The residents of the UAE can now directly make a telephonic call in Israel after the authorities in the Gulf state lifted the calling restriction between two countries.

Emanuel Matat also wishes to visit Karachi although it is still a dream but he has made a plan to visit Dubai soon.

Image of Emanuel Matat's passport. 

59-year-old Matat migrated with a heavy heart three decades back from Pakistan. He and his 10 siblings are the only Jews he knows who were born in Pakistan. Matat’s family was the last Jewish family to leave Pakistan in the late 80s but the sweet memories of Karachi always take them to the city.

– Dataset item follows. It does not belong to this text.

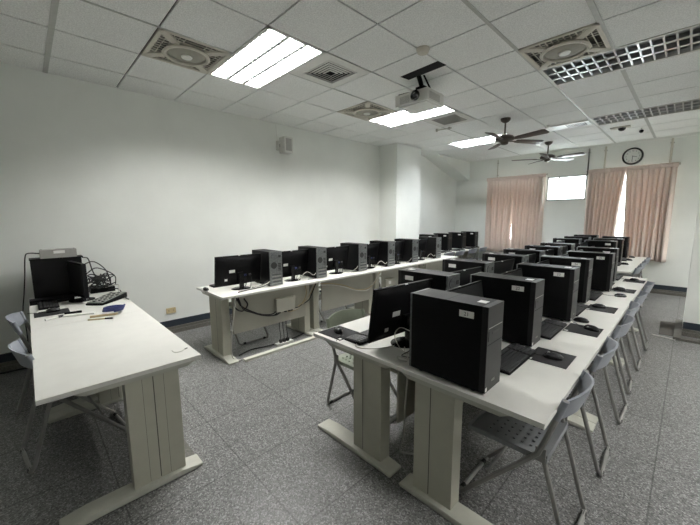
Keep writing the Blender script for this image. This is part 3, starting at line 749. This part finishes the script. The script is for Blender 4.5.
# ------------------------------------------------------------------ chairs
def make_chair(mat='cplastic'):
    """sitter faces local -X; origin on the floor"""
    t = thing('folding_chair', '', 'chair'); P_ = M[mat]; PB = M['cback'] if mat == 'cplastic' else P_
    def fb(u, v):
        a = u*2-1; z = .672+.098*v+.022*(1-a*a)*v; bx = .055*(1-a*a)
        tx = .215+(z-.79)*.32
        return (tx+bx-.012, a*.208, z), (1,0,0)
    b = MB(); b.grid(fb, 16, 6, .011, PB)
    for s_ in (-1,1):
        b.tube([(.178,s_*.203,.675),(.207,s_*.203,.775)], .0155, PB, 10)
    b.build('backrest', t)
    # seat with real perforations
    nx, ny = 29, 25
    def fs(u, v):
        x = -.235+.385*u; y = (v-.5)*(.37+.02*math.sin(PI*u)); a = (v-.5)*2
        z = .442-.018*max(0,(.2-u)/.2)**2+.012*max(0,(u-.85)/.15)-.006*(1-a*a)
        return (x, y, z), (0,0,1)
    s = MB(); s.grid(fs, nx, ny, .014, P_, hole=lambda i, j: 7 <= i <= 25 and 3 <= j <= 21 and i % 3 == 1 and j % 3 == 0, smooth=False); s.build('seat', t)
    s = MB()
    for (x0,x1,y0,y1) in ((-.238,-.225,-.18,.18),(-.23,.14,-.192,-.182),(-.23,.14,.182,.192),(.138,.150,-.19,.19)): s.box(x0,x1,y0,y1,.428,.450,P_,.004)
    s.build('seat_rim', t)
    f = MB(); f.tube([(.208,-.203,.775),(.168,-.203,.64),(.115,-.203,.475),(.03,-.203,.37),(-.26,-.203,.03),(-.275,-.19,.014),(-.275,.19,.014),(-.26,.203,.03),(.03,.203,.37),(.115,.203,.475),(.168,.203,.64),(.208,.203,.775)], .0125, M['cmetal'], 8)
    f.build('front_frame', t)
    f = MB(); f.tube([(.122,-.18,.485),(.246,-.178,.05),(.263,-.165,.016),(.263,.165,.016),(.246,.178,.05),(.122,.18,.485)], .0125, M['cmetal'], 8); f.build('rear_frame', t)
    f = MB(); f.tube([(-.12,-.2,.235),(-.12,.2,.235)], .008, M['cmetal'], 8)
    f.build('crossbar', t)
    for s_ in (-1,1): f = MB(); f.box(.10,.145,s_*.191-.005,s_*.191+.005,.43,.50,M['cmetal'],.002); f.build('hinge_bracket', t)
    for x, s_ in ((-.275,-1),(-.275,1),(.263,-1),(.263,1)):
        f = MB(); f.tube([(x,s_*.12,.014),(x,s_*.155,.014)], .014, M['rubber'], 8); f.build('rubber_foot', t)
    return t
proto_chair = Proto(make_chair())
cw = ['nearest the camera with its perforated seat showing','second from the camera','third from the camera','fourth from the camera','fifth from the camera','last before the gap']
for k, y in enumerate((1.83, 2.52, 3.28, 3.86, 4.52, 5.27)):
    proto_chair.put((-.52+.008*(k % 3), y, 0), [.0,.03,-.02,.04,0,.03][k], 'grey folding chair under the right-hand row, '+cw[k], 'folding chairs of the right-hand row')
for k, y in enumerate((6.95, 7.65, 8.45)):
    proto_chair.put((-.74, y, 0), 0, 'grey folding chair under the rear right block, %s of its three' % ['nearest','middle','farthest'][k], 'folding chairs of the rear right block')
for k, y in enumerate((6.9, 7.42, 8.10, 8.68)):
    proto_chair.put((-4.01, y, 0), .05*(k % 2), 'grey folding chair of the rear left row, %s from the column' % ['first','second','third','fourth'][k], 'folding chairs of the rear left row')
for k, (x, y) in enumerate(((-2.93, .0), (-3.84, -.035))):
    proto_chair.put((x, y+.12, 0), -PI/2+[.12,-.08][k], ['grey folding chair tucked under the white desk, nearer the camera','grey folding chair under the white desk, near the left wall'][k], 'folding chairs of the white desk')
pg = Proto(make_chair('cgreen'))
pg.put((-1.765, 1.87, 0), PI, 'green-backed folding chair at the left corner of the centre row', 'green folding chairs of the centre row')
pg.put((-1.79, 2.78, 0), PI, 'folding chair of the centre row, second from camera, mostly hidden', 'green folding chairs of the centre row')
pd = Proto(make_chair('cgreen'))
for k, y in enumerate((1.98, 2.95, 3.9)):
    pd.put((-4.08, y, 0), PI, 'folding chair behind the left wall row, %s, frame showing beneath the table' % ['nearest','second','third'][k], 'folding chairs of the left wall row')

# ------------------------------------------------------------------ cables and boxes on the left row
def cable(name, label, runs, group=None, mats=None, r=.005, cat='cable'):
    p = MB()
    for q, pts in enumerate(runs): p.tube(pts, r if not isinstance(r, list) else r[q], M[(mats or ['rubber'])[q % len(mats or [1])]], 6, 6)
    return tag(p.build(name), label, cat, group)
X0 = -3.47
cable('cable_bundle', 'black cables drooping across the front of the nearest left-row table', [
    [(X0+.02,1.60,.70),(X0,1.66,.60),(X0,1.75,.53),(X0,1.90,.45),(X0,2.05,.42),(X0,2.15,.46)],
    [(X0+.02,1.62,.70),(X0+.01,1.68,.56),(X0,1.78,.50),(X0,1.93,.43),(X0,2.08,.40),(X0,2.17,.46)],
    [(X0+.01,1.60,.68),(X0+.02,1.58,.60),(X0+.02,1.66,.54),(X0+.02,1.73,.60),(X0+.02,1.69,.68)],
    [(X0,2.05,.40),(X0,2.13,.40),(X0,2.2,.46)]], r=.008)
cable('cable_bundle', 'black and tan cables from the junction box up to the first table joint', [
    [(X0,2.25,.45),(X0,2.30,.40),(X0,2.45,.42),(X0,2.58,.52),(X0,2.66,.60),(X0+.02,2.70,.70)],
    [(X0,2.31,.45),(X0,2.38,.41),(X0,2.50,.45),(X0,2.60,.55),(X0+.02,2.69,.71)],
    [(X0,2.33,.45),(X0,2.42,.43),(X0,2.52,.46),(X0,2.62,.50),(X0+.01,2.66,.58),(X0+.03,2.72,.72)],
    [(X0+.01,2.55,.73),(X0+.02,2.56,.60),(X0+.01,2.52,.50),(X0+.0,2.44,.44)]], mats=['cabley','cablew','rubber'], r=.007)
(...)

“When my father got married in 1957 in Karachi, there were 600 Jewish families living in Karachi,” Matat told the publication.

He got education from BVS School in Saddar and has wonderful memories of a peaceful multi-cultural megacity.

“My father, Rehamim, was a big businessman and he didn’t want to leave, he liked Pakistan a lot,” recalls Matat. The family was in the carpet industry and Jewish buyers from all over the world would order them.

“I would not have left Pakistan if there had been no family compulsion,” says Matat. According to Matat, there are no Jews left in Karachi and as far as Matat knows there are no Jewish communities elsewhere in Pakistan too.

However, some media reports suggested there are over 700 Jews living in Pakistan.

Pakistan Bene Israel Community (Magen Shalom Synagogue) in Karachi.

Not even Karachi’s main synagogue, Magen Shalom, has survived. Built in 1893, it was destroyed in 1988 to make way for a shopping plaza. The Jewish cemetery is still there – but with no one to look after it.

Matat misses his country of birth and says if, given the chance, he’d return to live in Pakistan. Matat proudly showed his old Pakistani passport where his religion “Jewish” is also written.

He recalled that Jews used to gather at Karachi’s synagogue especially on Saturdays, the Jewish holy day.

“Muslim carriage riders sometimes even didn’t take money from us,” he said about the peaceful and tolerant city of that time.

Besides Matat, some other Jews also spoke but on condition of anonymity. They said that they spent their childhood in Karachi but now the situation had changed. They also dream of visiting Karachi some day. A few said that the graves of their ancestors and loved ones were there and they wanted to visit them.

There are graves of the Jewish community in two cemeteries in Karachi.